Exercise input:
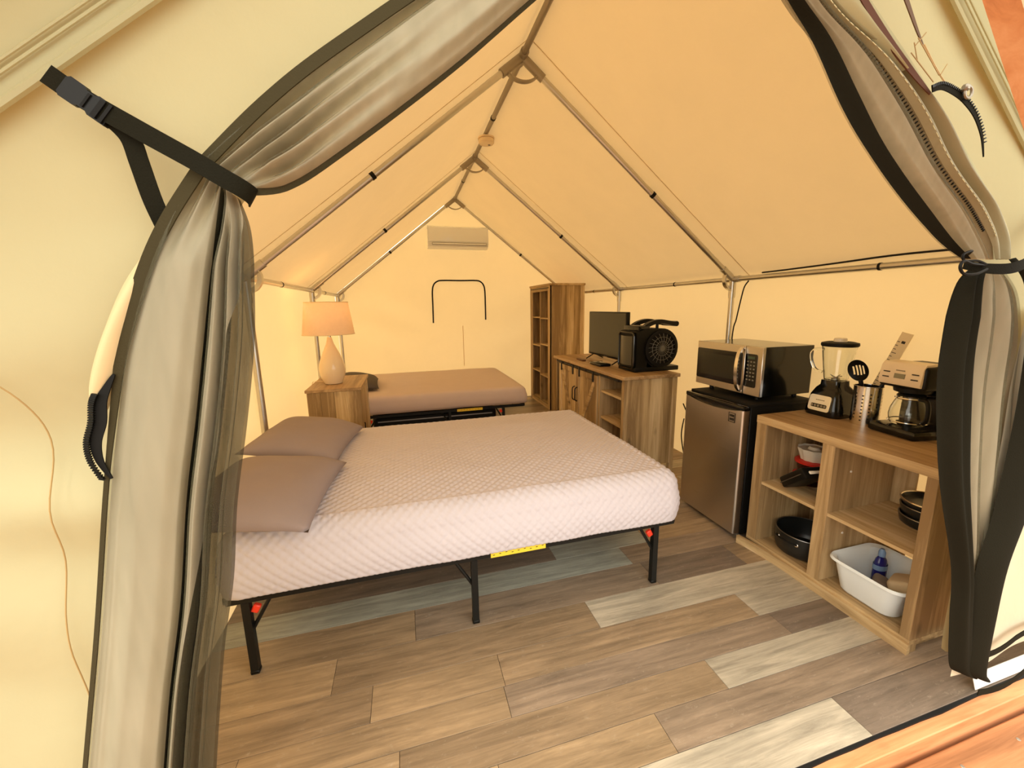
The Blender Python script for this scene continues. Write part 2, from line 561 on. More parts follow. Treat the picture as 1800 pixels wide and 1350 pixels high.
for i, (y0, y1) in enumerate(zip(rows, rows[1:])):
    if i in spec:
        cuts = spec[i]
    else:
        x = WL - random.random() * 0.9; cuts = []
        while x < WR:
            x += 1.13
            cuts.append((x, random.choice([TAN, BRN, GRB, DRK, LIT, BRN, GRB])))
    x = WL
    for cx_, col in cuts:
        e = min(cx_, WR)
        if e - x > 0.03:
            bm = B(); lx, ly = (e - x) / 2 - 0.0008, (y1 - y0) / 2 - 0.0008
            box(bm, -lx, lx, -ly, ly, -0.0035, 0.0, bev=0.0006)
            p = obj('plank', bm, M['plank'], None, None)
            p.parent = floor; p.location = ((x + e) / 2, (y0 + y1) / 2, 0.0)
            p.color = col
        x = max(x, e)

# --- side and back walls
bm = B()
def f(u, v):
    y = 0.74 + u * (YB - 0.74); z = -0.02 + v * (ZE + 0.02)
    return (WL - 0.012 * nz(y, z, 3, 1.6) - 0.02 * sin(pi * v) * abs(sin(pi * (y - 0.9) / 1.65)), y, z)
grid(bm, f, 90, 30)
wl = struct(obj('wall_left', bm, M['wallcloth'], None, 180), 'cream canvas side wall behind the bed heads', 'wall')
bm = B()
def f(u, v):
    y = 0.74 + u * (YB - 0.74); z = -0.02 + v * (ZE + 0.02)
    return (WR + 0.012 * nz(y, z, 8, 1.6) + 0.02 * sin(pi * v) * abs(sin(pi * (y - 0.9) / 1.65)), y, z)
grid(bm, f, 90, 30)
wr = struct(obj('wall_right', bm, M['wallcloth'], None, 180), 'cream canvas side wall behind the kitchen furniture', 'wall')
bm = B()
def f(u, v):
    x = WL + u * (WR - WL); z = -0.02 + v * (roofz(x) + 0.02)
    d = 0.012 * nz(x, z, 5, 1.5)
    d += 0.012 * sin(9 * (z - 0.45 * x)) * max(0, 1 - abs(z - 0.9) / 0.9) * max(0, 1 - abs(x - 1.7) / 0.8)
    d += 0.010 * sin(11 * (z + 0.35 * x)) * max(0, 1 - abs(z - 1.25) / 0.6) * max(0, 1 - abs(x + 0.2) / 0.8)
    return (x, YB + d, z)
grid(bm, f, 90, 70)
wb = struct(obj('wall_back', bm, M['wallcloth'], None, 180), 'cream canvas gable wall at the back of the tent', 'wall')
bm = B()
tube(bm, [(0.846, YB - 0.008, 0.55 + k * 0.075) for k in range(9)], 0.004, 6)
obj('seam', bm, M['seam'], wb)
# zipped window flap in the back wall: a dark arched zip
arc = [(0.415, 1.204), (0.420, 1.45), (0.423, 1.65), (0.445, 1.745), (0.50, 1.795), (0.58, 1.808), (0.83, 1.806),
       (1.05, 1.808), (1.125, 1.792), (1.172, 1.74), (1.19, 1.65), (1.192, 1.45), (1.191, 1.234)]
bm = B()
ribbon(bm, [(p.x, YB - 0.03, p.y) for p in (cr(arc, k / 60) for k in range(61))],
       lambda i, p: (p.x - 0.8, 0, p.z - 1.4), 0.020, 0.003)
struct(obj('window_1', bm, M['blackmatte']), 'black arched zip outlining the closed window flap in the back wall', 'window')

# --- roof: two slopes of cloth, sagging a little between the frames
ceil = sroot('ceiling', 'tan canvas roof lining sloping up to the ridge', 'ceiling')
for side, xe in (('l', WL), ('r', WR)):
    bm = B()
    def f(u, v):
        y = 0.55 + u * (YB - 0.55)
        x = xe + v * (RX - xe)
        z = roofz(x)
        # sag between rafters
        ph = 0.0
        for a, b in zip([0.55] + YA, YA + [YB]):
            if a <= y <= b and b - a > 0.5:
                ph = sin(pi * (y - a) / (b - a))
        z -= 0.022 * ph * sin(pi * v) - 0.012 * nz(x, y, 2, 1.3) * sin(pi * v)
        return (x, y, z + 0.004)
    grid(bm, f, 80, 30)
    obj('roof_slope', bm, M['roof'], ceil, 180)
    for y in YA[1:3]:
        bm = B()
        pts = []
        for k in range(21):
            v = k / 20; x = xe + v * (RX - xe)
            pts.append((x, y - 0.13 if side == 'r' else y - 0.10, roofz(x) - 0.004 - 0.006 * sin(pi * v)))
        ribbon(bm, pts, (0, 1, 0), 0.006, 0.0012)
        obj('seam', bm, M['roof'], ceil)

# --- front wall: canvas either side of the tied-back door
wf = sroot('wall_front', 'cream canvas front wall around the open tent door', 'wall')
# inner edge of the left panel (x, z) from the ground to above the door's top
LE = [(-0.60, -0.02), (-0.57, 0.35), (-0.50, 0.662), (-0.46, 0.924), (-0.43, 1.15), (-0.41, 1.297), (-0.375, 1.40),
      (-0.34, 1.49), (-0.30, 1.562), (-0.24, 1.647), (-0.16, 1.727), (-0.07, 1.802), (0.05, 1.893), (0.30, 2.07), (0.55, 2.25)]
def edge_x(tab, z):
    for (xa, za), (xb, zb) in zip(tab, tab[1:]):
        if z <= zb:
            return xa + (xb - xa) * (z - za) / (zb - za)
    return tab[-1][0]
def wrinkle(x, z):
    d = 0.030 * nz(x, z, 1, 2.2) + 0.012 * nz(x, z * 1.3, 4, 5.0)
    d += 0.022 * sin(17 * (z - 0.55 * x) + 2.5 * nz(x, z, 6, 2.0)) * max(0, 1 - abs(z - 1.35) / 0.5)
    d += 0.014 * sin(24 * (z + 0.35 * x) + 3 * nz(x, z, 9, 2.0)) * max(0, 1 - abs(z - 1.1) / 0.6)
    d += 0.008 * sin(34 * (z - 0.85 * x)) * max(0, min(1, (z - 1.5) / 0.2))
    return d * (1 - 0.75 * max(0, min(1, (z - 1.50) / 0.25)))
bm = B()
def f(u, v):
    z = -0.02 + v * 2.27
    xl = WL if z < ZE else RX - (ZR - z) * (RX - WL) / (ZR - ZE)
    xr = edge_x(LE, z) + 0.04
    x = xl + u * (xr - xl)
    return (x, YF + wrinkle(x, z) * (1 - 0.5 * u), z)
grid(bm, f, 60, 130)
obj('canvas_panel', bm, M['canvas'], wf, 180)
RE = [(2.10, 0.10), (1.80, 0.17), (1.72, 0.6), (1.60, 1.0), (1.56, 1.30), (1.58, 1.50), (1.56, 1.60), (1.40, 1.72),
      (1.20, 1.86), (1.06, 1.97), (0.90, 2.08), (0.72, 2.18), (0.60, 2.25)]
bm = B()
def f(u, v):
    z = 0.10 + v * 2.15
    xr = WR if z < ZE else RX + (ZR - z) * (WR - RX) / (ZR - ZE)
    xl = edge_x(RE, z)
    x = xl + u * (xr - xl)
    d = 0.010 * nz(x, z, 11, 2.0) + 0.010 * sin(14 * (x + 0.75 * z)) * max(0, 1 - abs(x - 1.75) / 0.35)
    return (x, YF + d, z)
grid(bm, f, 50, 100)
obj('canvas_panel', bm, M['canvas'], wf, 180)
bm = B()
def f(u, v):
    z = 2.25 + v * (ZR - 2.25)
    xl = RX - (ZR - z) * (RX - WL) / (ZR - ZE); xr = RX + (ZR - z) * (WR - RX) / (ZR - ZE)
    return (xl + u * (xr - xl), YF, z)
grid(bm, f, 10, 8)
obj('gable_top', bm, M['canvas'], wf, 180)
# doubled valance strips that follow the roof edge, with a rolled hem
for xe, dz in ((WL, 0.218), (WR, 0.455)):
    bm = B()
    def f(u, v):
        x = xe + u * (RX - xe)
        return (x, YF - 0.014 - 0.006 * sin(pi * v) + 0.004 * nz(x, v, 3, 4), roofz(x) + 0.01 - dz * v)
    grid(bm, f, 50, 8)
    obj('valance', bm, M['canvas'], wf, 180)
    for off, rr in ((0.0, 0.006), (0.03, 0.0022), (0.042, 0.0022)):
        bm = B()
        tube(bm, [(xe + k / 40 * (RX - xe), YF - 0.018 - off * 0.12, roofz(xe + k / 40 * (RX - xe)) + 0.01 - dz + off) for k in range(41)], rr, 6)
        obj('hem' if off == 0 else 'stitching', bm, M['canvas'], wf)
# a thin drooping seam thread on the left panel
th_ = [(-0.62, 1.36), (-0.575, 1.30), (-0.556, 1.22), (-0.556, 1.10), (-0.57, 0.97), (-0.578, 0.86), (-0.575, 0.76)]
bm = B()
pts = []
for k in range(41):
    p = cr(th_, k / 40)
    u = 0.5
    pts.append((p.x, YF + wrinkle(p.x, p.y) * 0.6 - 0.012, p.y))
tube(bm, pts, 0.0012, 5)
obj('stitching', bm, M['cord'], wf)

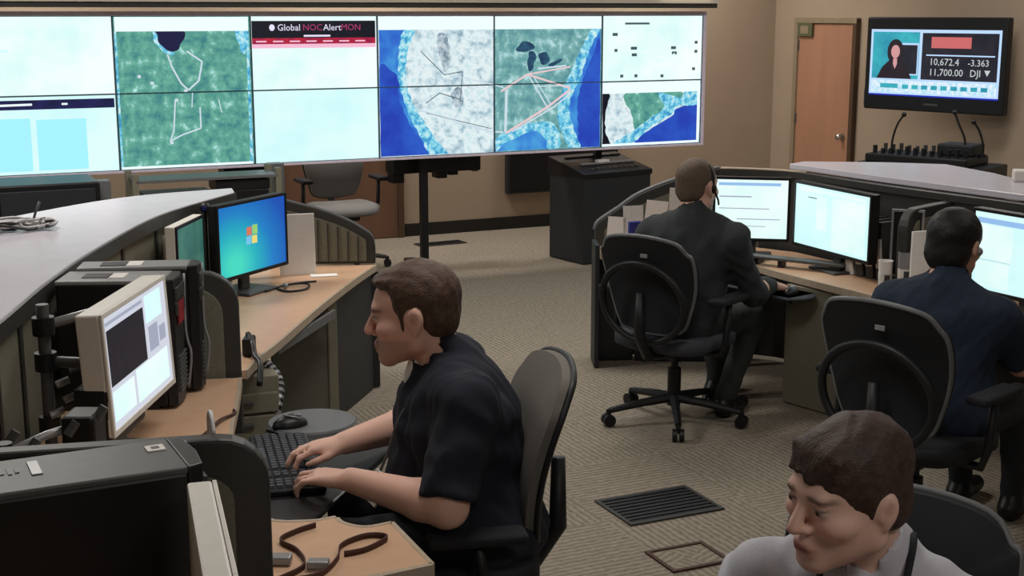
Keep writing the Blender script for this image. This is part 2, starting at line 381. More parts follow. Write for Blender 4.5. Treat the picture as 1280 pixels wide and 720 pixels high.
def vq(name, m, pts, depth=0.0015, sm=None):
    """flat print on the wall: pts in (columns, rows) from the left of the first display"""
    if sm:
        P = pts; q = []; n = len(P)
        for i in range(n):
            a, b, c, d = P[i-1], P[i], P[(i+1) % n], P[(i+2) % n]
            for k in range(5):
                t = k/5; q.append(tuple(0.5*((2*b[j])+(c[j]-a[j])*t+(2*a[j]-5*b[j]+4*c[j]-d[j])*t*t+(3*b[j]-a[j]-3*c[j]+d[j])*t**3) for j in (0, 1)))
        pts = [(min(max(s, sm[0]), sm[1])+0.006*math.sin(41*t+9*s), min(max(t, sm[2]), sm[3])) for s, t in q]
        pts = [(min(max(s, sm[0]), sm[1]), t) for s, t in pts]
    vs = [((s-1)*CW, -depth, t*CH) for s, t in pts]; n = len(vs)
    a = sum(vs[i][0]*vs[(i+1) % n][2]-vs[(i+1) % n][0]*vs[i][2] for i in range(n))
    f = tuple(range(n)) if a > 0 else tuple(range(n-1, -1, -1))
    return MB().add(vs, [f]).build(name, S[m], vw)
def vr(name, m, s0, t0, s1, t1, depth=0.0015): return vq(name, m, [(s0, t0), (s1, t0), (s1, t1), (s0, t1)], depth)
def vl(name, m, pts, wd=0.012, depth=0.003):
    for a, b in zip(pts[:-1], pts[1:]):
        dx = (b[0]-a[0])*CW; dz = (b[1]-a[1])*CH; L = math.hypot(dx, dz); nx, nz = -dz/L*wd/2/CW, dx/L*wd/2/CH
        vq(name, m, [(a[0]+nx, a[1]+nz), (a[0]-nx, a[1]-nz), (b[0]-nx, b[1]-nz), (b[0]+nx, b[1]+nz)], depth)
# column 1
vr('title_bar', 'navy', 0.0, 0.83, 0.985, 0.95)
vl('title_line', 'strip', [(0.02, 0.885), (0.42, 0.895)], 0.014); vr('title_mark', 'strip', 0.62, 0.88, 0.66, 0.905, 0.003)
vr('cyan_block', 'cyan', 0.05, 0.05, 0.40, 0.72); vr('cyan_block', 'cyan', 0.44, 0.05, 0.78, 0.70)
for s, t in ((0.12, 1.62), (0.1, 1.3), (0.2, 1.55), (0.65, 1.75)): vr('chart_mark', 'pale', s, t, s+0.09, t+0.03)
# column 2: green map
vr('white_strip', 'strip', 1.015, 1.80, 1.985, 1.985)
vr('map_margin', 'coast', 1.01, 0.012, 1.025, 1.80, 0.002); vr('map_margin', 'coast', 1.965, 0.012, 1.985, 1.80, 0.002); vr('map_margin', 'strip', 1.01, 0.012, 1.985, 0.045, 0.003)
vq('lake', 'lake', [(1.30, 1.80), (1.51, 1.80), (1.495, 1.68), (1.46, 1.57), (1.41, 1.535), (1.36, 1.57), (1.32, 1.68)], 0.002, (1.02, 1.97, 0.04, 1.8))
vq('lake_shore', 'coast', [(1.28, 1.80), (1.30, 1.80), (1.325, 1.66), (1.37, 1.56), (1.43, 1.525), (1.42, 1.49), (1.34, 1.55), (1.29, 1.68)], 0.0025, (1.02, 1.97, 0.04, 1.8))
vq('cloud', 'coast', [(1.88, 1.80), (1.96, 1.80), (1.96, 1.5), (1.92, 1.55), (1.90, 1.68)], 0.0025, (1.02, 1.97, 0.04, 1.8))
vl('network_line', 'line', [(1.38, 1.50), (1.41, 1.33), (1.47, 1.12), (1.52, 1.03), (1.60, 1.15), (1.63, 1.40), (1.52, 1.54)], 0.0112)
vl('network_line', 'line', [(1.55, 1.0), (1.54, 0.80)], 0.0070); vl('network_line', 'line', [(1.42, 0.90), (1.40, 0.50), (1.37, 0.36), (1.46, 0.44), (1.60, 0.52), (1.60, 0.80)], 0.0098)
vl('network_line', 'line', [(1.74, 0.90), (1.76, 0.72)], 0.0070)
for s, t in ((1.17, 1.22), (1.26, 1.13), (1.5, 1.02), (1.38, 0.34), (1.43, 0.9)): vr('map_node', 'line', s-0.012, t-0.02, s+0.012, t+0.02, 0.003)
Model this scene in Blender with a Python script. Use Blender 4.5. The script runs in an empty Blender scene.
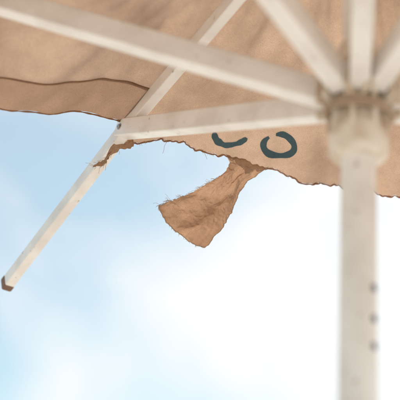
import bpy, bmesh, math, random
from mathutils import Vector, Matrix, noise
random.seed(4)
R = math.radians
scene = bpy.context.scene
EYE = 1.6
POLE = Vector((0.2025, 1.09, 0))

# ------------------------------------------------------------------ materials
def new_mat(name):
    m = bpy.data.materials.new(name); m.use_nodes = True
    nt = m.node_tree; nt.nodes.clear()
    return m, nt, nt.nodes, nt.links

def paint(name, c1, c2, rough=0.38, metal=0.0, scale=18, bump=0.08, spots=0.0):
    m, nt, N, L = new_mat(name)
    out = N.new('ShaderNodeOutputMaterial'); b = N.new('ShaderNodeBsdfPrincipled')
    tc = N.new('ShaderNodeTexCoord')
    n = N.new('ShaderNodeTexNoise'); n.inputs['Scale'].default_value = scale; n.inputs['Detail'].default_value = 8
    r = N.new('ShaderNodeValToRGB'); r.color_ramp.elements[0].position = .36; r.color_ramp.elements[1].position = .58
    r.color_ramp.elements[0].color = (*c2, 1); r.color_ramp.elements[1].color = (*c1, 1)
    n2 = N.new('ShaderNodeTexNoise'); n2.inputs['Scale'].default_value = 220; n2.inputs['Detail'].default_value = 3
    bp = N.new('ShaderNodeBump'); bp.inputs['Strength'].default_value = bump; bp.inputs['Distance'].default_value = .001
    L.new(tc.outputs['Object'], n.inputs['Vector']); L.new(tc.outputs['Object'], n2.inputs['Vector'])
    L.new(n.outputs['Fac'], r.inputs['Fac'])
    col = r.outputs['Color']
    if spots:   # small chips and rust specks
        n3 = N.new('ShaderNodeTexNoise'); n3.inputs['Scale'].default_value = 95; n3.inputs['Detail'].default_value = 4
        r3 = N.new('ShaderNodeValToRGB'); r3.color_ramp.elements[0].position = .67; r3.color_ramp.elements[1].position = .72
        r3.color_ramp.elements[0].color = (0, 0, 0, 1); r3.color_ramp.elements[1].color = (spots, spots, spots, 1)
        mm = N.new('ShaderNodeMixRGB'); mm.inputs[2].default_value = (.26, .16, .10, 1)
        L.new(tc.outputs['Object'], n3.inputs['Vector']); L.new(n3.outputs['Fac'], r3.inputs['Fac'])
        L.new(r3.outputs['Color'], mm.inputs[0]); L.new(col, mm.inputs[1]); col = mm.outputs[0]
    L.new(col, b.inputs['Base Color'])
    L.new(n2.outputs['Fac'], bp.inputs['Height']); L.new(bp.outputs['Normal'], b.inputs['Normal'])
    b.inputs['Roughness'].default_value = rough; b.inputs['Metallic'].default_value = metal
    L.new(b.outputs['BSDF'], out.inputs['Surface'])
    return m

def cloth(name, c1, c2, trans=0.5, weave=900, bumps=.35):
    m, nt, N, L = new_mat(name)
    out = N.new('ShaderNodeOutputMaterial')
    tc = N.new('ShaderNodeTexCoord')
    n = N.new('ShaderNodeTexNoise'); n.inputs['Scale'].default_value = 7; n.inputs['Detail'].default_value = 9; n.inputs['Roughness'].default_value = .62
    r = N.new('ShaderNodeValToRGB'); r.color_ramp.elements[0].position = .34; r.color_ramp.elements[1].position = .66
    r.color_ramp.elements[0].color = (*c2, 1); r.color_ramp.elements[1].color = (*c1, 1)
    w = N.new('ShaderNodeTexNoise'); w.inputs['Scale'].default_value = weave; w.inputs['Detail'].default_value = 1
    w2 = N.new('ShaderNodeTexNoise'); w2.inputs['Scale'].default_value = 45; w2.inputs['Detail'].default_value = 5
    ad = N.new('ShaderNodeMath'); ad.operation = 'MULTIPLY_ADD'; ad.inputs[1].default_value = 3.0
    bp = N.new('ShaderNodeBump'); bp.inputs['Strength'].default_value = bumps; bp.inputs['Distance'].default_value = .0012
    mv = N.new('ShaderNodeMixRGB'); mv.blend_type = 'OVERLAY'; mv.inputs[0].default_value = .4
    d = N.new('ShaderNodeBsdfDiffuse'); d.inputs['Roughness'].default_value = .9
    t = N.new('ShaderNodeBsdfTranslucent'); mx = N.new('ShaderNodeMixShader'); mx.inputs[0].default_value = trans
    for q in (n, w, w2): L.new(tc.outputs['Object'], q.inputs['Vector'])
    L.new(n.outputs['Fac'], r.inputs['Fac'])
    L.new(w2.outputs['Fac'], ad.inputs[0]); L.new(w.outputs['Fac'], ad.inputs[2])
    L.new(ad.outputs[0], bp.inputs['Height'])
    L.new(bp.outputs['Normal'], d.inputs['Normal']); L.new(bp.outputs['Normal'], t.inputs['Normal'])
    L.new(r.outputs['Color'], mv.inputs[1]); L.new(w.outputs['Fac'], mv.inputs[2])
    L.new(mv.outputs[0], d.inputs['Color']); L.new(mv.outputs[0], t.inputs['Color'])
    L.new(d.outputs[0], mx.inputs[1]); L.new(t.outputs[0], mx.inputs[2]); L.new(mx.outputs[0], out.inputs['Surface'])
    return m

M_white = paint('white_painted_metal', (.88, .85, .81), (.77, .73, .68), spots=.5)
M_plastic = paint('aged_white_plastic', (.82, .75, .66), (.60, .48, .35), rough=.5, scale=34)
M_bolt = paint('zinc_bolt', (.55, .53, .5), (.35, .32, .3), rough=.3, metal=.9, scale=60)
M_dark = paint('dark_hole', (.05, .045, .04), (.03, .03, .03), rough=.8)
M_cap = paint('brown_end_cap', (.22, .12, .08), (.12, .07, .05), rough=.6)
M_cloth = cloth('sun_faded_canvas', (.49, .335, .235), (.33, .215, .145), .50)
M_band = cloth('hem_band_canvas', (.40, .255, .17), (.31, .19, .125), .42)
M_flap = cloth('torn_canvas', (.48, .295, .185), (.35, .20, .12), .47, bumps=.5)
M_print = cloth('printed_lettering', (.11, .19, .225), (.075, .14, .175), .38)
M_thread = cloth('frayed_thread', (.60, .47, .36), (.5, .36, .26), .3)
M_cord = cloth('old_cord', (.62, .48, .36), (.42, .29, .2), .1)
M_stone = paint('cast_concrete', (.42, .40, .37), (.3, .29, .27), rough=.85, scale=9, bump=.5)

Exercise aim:
State how many lines of the listing above hold the word "scene", with nothing but the number.

Answer for the task:
3